4月13日 
『互いに愛し合うために』
 (ヨハネによる福音書19:23〜27)

先週の礼拝では、主の十字架について、ヨハネによる福音書(1923-27)から御言葉に与りました。特に十字架上でイエスが口にされた言葉についてききました。
 
 最後に主は、「全ては終わった」と、すなわち救いの完成を宣言されましたが、その前にご自身のみ父への祈りと、その前には「彼らを赦してやって下さい。彼らは何をしているのか分からないのです」と、とりなしの祈りをされました。また、信仰深い女性たちによってではなく、ローマの兵卒によって、詩篇の言葉が成就したことが記されています。

 私たちもまだ主を知らなかったころに、救いを予告するような不思議な導きを経験しているのではないでしょうか。また今も主は、私たちに、弟子たちにそうされたように「これがあなたの母(あるいは父)です」と隣の兄姉を指差しておっしゃっているようです。それだから教会は「互いに愛し合うこと」を大切にするのだといえます。世界最大の「とりなし」といえるでしょう。

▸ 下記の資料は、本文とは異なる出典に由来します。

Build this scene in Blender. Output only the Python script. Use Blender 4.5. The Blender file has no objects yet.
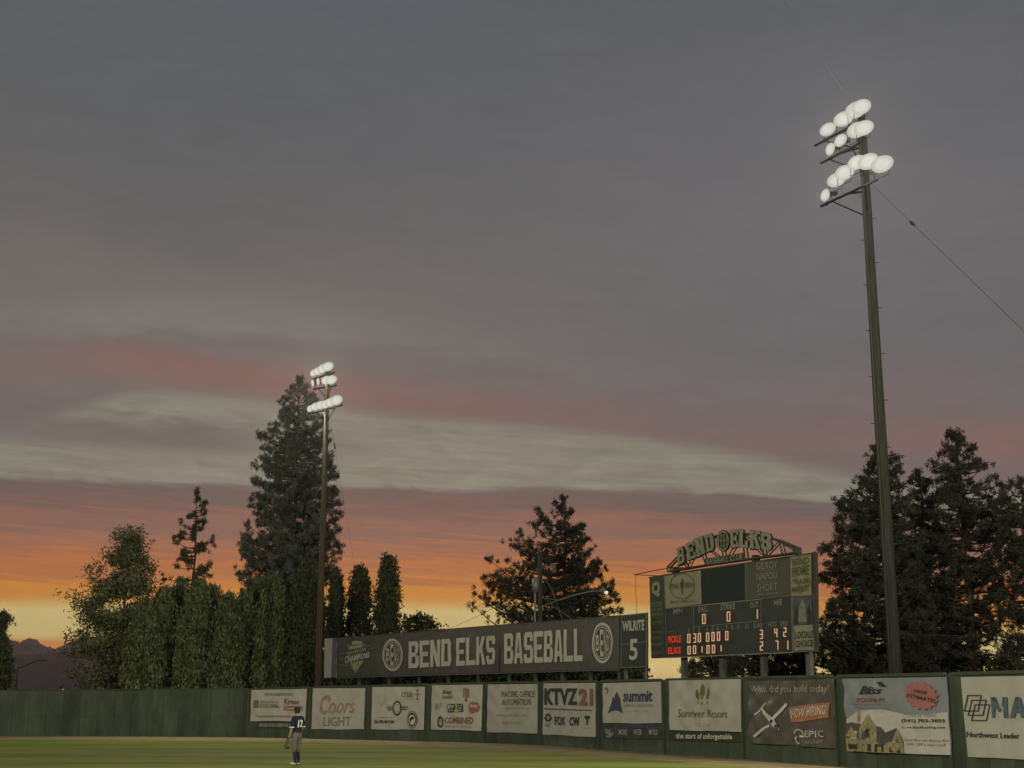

16日のエステルの会では、マルコによる福音書1466-72から「人間ペテロ」について学びました。この箇所に限って、ペテロは、いくじなしで、弱い人間のように語られるときも多いのですが、私たちはそんなに強いものではありません。その弱虫のペテロに対してイエスは「あなたを教会の基としましょう」とおっしゃいました。私たちもその教会を担っているのです。そして、ペテロのように、鶏が鳴いたときに、後悔することが出来るようになりたいものです。ペテロはなんと優しく身近な存在でしょう。

祈祷会ではヨハネによる福音書1518-25からの御言葉に与りました。「ゆえなき憎悪」について耳を傾けましょう。イエスは弟子たちと教会にこうおっしゃいました。「この世の価値観と主にある永遠の命に関する価値観とを併せ持つことは出来ない」と。またその両方に仕えることも出来ないともおっしゃいました。実に簡単なことです。よく分かっているつもりになっている私たちかも知れません。けれど、いかに難しいことでしょう。私はこの箇所を読むたびに、小説「赤と黒」(スタンダール)を思い出します。この世に支えられて教会が立つとき、愛を踏みにじることになるのです。